The story of the girl band that conquered the world gets a 2021 twist in this brilliant docuseries that goes way beyond ‘zig-a-zig-ah’ nostalgia

The team behind 2019’s outstanding documentary series Jade: The Reality Star Who Changed Britain has turned its gaze back to the 1990s with Spice Girls: How Girl Power Changed Britain (Channel 4). It has put together a fabulously entertaining look at the girl band that conquered the world, placing their story in the cultural context of its own time, while putting it through its paces from a 2021 perspective.

There are archive news clips, rarely seen home-video footage and interviews with those on the inside (though not the group themselves), which makes this feel intimate and close. It begins with an open audition for the film Tank Girl, in 1994, attended by the journalist and broadcaster Miranda Sawyer. Sawyer recalls two other young women in attendance: Geri Halliwell and Victoria Adams. Three months later, at another audition for a nascent pop group, their lives would change for good.

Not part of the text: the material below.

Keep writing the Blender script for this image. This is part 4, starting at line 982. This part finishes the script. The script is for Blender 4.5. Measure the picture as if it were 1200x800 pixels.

It whizzes through the origin story. We see them interviewed on The Big Breakfast, where they talk about how they were friends from the audition circuit who decided to move in together and form a band (a massaging of the truth, designed to make them seem more “authentic” in an age where that still mattered). That feels quaint in itself. Chris Herbert, who had the idea for a girl band who were “more street and cred” than Take That, decided they should live together. It might have been his biggest mistake. Footage from the house shows that their chemistry and charisma were instant, and they seem largely untameable and practically unmanageable. Before they even signed a record deal, they ditched Herbert and did a runner in Geri’s car.